Another manufacturer, Hunter Yachts, says its bigger boats, including its 54 -foot queen of the show, are selling well. But Robert Hathaway, a sales manager, concedes, ''Small boats aren't selling like they should.''

Even in areas of strength, such as sailboards, some manufacturers are battening down. Rick Cowen of Windsurfer International says some foreign manufacturers only sold about one-third to one-half of what they expected last year and now are loaded with inventory. Hobie Cat, however, expects 1982 to be another good year, says Doug Campbell, its president and general manager.

There is little doubt the high interest rates have been putting a squeeze on dealers. Ray Caldwell, a professer of business administration at Salem State College in Salem, Mass., who also works for Seidelmann, notes that dealers are complaining about their profit margins, which normally run 16 to 25 percent. ''If a dealer is paying 21/2 percent per month to keep his inventory, in four months he's lost 60 percent of his potential profit.''

Interest rates are the key, agrees Theodore P. Treppin, manager of marine financing for General Electric Credit Corporation. Mr. Treppin says consumers have become acclimated to rates hovering in the 15-to-17-percent range - the current rates for financing a yacht. He says that should they return to 21-to-22 -percent levels, however, the consumer will remain a landlubber. As for the future, he would rather not hazard a guess.
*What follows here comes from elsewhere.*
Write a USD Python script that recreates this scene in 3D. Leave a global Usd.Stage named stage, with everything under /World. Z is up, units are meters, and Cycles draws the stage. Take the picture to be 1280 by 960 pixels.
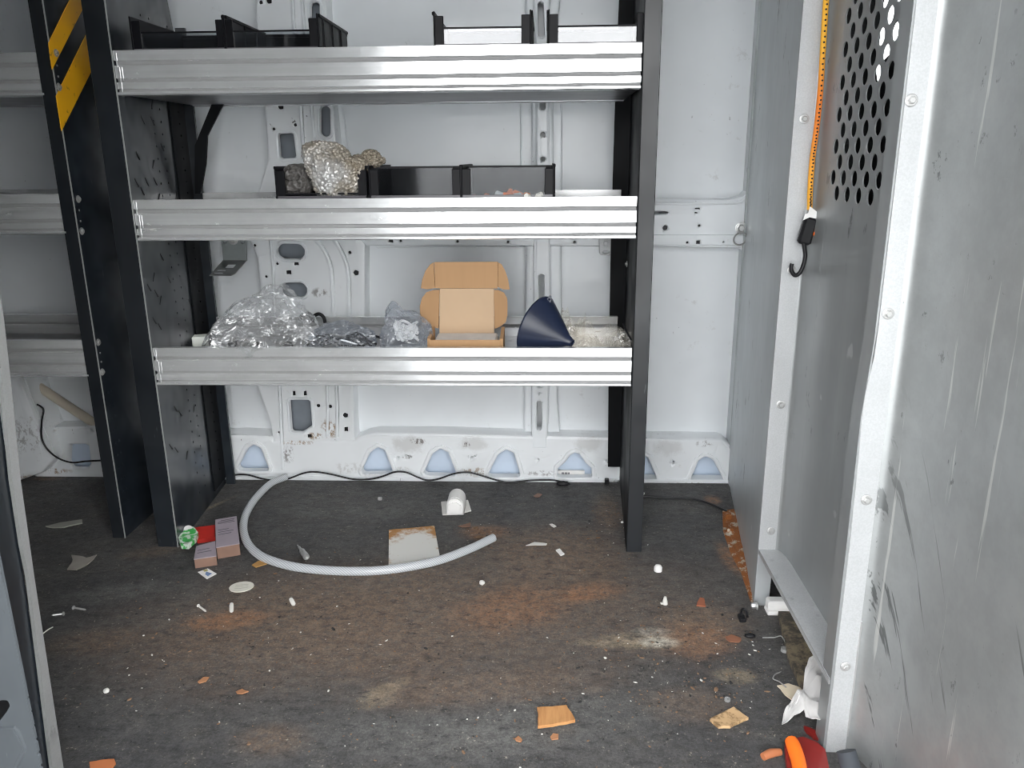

Some companies have already begun their own creative financing programs. At Lancer Yachts, for example, Donald C. Haskell, executive vice-president, points to a $1,000 rebate and 121/2 percent interest rate the company is offering to buyers of its 28-foot yachts. ''You see that 121/2 percent rate?'' asks Scalpone. ''That rate is getting people into the showrooms.''

For the second consecutive year, says Mr. Haskell, Lancer has persuaded a major financial institution to lend it money at that low rate so it could sell boats. ''You're better off making a product with a smaller profit than shutting down the factory,'' he says.

In fact, the president of the boatmakers' association, Jeff Napier, has been trying hard to get its members to learn a few tricks from the hard-pressed real estate industry. For example, the industry is slowly adopting what are called ''dealer buy-downs.'' Mr. Napier explains: ''The consumer dosen't want to pay 17 -18 percent, so the dealer goes to the lender and says I'll pay the difference between 12 percent and 17 percent. It comes out of the dealer's margin, but it moves product out of inventory where the dealer is paying high interest rates anyway.''

Napier says other methods of ''creative financing'' slowly working their way into yachting circles include variable-rate loans, loans with balloon payments at the end, and, in some cases, loans drawn against a home mortgage where there is a lot of equity. Some sellers of used boats are also financing their craft for buyers by letting the new buyer assume the loan. ''At least you can make a deal and get enough cash out of your boat to buy a new boat,'' Napier says.

Even if the industry is feeling pinched by high interest rates, the boat show itself is doing well. Nearly every inch of space was rented, and a big complaints among the manufacturers was that they didn't get enough floor space. In a few years, Napier notes, this problem will be solved when a new convention center is built.